Ken Loach paints a vivid portrait of the drama of ordinary life



The prolific British director Ken Loach has been making films for 30 years as a sort of niche auteur, focusing on working class socialist realism. He was slogging away in the cinematic trenches when he hit his stride in the 1990s, with films like “Riff Raff” and “Raining Stone.” Then in 2016, Loach won the film award that I most respect, the Palme d’Or at Cannes, with “I, Daniel Blake.”

This film is the antithesis of a Marvel Comics film: It the reality you see around you, writ large, emotionally charged with few histrionics. This is absolutely a film for our times. It is a story of the underclass, but all those portrayed will be very familiar to viewers of any class. They are us – despite the occasionally tough Kentish accents.

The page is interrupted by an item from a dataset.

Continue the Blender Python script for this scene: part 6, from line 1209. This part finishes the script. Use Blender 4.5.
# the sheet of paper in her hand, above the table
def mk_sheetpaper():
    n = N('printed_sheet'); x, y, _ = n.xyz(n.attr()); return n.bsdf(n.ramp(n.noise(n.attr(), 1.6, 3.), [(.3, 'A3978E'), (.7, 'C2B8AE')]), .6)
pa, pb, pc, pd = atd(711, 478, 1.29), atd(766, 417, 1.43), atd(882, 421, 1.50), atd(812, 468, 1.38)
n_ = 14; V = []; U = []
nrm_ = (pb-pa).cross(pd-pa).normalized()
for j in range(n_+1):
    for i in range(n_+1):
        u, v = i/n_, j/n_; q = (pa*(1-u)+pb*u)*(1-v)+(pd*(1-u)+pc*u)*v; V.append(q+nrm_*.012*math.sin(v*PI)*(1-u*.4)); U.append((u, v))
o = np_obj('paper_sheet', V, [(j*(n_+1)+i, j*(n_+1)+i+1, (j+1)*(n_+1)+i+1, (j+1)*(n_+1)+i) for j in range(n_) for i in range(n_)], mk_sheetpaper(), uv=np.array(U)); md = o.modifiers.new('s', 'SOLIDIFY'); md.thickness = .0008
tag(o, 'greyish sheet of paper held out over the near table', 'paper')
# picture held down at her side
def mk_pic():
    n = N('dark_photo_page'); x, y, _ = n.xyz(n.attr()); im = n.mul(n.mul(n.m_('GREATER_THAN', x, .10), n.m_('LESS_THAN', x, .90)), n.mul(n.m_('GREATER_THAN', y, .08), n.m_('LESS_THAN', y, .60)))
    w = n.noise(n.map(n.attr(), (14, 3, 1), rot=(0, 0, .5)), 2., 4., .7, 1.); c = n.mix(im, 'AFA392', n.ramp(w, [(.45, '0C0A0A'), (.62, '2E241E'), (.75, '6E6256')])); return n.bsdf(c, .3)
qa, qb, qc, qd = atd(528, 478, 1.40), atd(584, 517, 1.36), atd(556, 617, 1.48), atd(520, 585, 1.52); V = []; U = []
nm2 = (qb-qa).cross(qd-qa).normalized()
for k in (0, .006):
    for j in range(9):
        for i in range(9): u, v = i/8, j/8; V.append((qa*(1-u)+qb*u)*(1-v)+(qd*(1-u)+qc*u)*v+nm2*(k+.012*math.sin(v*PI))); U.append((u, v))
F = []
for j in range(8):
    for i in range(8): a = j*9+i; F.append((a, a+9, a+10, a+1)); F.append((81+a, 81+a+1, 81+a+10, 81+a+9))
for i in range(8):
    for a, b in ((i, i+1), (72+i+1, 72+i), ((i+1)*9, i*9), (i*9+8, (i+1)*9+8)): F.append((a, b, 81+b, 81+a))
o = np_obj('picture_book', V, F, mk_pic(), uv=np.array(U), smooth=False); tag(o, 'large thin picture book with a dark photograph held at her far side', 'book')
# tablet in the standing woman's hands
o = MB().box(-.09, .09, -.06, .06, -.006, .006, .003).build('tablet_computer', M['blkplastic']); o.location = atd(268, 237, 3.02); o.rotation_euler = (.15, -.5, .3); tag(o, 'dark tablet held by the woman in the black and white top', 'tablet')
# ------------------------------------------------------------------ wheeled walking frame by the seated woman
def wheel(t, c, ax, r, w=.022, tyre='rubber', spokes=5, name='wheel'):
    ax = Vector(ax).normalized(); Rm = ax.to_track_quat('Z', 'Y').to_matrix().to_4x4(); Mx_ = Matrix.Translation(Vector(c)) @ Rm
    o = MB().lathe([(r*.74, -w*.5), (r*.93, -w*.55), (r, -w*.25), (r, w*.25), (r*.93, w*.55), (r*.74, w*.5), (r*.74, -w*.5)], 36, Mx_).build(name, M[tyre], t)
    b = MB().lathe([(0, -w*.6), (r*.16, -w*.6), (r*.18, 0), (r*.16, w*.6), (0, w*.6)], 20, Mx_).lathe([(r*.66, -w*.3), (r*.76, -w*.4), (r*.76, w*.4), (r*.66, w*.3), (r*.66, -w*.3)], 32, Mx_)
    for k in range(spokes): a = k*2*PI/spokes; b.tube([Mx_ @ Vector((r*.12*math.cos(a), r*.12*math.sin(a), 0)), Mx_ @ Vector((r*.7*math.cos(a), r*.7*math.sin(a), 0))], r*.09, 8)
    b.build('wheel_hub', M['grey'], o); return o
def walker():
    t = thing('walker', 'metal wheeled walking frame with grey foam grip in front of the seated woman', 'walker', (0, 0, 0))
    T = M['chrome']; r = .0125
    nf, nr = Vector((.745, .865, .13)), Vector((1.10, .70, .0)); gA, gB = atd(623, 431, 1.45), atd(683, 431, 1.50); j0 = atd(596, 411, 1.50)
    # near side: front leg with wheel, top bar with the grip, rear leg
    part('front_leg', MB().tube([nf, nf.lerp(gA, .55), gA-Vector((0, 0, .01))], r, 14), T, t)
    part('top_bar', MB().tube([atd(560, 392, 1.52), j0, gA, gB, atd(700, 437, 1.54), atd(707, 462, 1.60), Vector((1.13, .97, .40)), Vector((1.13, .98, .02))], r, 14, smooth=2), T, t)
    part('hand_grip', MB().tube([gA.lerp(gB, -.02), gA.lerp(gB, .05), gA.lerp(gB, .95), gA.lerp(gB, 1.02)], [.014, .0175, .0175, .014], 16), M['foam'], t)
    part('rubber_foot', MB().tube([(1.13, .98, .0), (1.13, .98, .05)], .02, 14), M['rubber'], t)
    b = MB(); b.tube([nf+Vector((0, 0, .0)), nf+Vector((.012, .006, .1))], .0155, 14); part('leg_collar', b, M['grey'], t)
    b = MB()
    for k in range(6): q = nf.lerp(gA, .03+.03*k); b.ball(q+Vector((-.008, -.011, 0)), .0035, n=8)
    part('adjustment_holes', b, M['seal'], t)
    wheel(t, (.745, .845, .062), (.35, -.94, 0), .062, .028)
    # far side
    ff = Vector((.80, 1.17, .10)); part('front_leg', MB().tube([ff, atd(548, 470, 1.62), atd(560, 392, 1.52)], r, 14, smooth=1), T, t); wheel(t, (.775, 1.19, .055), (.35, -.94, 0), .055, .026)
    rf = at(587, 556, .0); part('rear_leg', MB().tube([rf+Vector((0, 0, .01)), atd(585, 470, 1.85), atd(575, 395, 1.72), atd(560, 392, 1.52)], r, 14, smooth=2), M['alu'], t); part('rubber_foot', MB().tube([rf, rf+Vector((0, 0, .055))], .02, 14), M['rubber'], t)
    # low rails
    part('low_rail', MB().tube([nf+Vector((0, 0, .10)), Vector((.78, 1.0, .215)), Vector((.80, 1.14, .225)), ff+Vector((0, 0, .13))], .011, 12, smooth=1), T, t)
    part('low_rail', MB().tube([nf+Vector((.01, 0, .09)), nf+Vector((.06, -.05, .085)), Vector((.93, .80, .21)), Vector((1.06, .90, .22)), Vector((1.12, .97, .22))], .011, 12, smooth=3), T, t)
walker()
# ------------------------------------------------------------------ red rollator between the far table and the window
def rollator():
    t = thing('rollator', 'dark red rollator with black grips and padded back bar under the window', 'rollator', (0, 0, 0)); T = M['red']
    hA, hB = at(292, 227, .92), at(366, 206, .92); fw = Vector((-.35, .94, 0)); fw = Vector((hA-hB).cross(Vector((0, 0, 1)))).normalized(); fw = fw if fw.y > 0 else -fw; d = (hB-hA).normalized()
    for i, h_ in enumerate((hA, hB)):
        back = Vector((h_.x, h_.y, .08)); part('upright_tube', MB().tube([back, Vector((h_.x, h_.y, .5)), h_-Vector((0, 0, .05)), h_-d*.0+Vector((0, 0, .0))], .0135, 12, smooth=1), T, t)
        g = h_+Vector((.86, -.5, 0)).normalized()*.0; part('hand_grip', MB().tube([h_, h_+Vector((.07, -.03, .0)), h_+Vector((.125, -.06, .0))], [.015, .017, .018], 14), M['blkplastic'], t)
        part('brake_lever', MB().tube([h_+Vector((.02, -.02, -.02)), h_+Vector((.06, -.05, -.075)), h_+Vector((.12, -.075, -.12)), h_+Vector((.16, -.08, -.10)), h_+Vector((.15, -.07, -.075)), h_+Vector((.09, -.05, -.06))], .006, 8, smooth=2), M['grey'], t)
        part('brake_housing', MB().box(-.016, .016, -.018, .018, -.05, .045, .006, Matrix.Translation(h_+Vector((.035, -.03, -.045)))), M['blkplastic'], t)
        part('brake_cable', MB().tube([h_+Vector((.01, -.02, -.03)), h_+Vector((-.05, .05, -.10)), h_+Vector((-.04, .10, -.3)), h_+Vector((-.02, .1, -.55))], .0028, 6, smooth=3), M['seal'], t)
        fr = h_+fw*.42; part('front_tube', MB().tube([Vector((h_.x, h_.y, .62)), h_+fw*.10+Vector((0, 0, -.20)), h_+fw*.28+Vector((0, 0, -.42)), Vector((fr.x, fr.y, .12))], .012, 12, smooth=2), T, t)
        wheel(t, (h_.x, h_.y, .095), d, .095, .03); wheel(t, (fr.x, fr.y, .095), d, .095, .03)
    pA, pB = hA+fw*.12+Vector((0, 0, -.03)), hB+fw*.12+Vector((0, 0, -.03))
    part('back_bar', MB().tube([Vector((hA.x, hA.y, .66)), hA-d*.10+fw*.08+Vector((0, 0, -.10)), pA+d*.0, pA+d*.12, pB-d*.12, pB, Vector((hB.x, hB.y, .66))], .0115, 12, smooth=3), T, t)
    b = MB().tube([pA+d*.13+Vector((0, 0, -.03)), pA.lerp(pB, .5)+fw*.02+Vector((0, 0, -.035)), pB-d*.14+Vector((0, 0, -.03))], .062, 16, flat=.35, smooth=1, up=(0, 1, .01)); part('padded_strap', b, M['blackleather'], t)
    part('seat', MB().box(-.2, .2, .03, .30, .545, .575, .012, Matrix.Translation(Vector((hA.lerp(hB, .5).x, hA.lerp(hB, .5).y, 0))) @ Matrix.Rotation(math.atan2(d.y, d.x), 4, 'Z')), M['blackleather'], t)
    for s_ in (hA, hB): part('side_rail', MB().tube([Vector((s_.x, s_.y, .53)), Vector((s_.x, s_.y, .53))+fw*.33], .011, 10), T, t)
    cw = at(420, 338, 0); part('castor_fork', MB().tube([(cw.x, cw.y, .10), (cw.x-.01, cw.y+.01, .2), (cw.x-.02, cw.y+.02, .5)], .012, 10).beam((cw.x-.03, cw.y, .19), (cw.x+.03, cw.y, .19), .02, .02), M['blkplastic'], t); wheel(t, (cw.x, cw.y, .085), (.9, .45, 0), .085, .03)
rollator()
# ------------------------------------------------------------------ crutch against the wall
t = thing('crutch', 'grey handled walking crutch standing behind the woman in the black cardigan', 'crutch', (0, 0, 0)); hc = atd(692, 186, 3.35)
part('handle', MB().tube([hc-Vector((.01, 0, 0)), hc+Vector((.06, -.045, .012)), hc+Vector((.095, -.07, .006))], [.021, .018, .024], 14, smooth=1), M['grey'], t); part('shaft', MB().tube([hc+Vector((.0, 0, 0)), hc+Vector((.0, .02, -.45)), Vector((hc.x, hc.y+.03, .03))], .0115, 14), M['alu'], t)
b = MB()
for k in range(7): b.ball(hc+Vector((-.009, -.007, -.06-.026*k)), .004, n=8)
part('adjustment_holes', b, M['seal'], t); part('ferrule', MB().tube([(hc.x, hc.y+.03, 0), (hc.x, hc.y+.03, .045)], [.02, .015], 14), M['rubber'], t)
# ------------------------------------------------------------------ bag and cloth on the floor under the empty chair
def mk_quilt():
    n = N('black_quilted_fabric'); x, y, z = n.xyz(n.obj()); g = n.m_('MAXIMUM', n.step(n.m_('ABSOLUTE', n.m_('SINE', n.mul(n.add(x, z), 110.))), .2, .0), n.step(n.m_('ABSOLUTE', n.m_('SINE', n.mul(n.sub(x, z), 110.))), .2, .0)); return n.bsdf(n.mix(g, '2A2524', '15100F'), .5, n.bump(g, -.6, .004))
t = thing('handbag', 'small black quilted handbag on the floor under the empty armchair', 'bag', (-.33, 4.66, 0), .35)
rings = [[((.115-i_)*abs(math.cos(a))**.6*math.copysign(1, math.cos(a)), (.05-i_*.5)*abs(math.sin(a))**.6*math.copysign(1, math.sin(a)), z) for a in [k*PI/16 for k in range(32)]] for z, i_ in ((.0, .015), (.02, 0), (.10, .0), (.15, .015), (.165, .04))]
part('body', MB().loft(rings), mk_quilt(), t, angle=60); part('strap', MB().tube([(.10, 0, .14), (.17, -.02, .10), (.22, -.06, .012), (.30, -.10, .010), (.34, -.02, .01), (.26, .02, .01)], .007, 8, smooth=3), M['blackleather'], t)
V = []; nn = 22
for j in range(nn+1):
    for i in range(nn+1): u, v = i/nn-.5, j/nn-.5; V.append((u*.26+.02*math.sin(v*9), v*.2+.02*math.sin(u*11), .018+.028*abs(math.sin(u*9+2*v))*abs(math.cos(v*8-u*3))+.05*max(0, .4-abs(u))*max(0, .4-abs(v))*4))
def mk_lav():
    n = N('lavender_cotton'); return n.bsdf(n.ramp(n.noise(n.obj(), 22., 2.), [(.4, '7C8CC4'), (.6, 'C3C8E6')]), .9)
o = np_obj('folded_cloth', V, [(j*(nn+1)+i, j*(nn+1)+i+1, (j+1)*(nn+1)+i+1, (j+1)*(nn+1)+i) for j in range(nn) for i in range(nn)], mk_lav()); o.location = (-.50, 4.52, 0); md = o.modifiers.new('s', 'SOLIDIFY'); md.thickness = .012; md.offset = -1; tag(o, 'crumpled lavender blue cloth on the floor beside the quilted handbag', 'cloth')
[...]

The story is simple. Sixty-ish widower Daniel Blake has had a heart attack, and he tries to apply for the British version of SSI while he recovers. A carpenter by trade, he is both eager to get back to work and totally lost in the maze of bureaucracy. Told he must apply online, he admits he’s never used a computer. You know this person. The low level functionaries in the bureaucracy run the gamut from badge-hanger bullies to sympathetic underclass escapees, small roles vividly portrayed. In the assistance office, Daniel meets Katie, a penniless single mom with two kids. With no job and no family, Daniel turns father protector for Katie, fixing up her slum apartment, watching the kids, reclaiming his dignity.

The acting is both naturalistic and gripping. Dave Johns as Daniel is a working man version of British stiff upper lip, not one for a lot of conversation or complaint. You know this man, and his struggle for dignity as a piece that doesn't fit into the future is all too familiar in a world full of disruptive innovation. As Katie, Hayley Squires steals scene after scene with her controlled anguish and gritty determination. The scene where Daniel, Katie and the kids finally go to a foodbank has more drama than any gunfight – the film is a winner for this one scene alone. You can't help but care about these people.